Obama nominates Caroline Kennedy as ambassador to Japan

Caroline Kennedy speaks at the DNC.



President Barack Obama announced on Wednesday that Caroline Kennedy would be the United States' next ambassador to Japan.

Obama praised Kennedy and two other appointed officials for "a depth of experience and tremendous dedication to their new roles."

"Our nation will be well served by these individuals, and I look forward to working with them in the months and years to come," the president said.

More from GlobalPost: Caroline Kennedy considered for Japan ambassador job

The daughter of former President John F. Kennedy will be the first woman to hold the post, provided she is confirmed by the US Senate.

A top supporter of Obama and the co-chair of his vice presidential search committee in 2008, Kennedy is the only surviving member of JFK's immediate family.

She had largely stayed out of the limelight until she publicly expressed interest in running for the New York Senate seat freed up when Hillary Clinton became secretary of state in 2009.

Kennedy ultimately said "personal reasons" led her to decide not to make a bid for the seat.

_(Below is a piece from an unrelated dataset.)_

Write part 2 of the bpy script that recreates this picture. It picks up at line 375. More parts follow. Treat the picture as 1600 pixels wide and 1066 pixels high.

Kennedy not only co-chaired Obama's committee in 2008, but also endorsed the would-be president in that election, the only time she has done so other than for her uncle, Ted Kennedy, in 1980. She went on to serve as one of 35 national co-chairs of Obama's re-election campaign in 2012, calling him "the kind of leader my father wrote about in 'Profiles in Courage'" in a prime-time speech at the 2012 Democratic National Convention.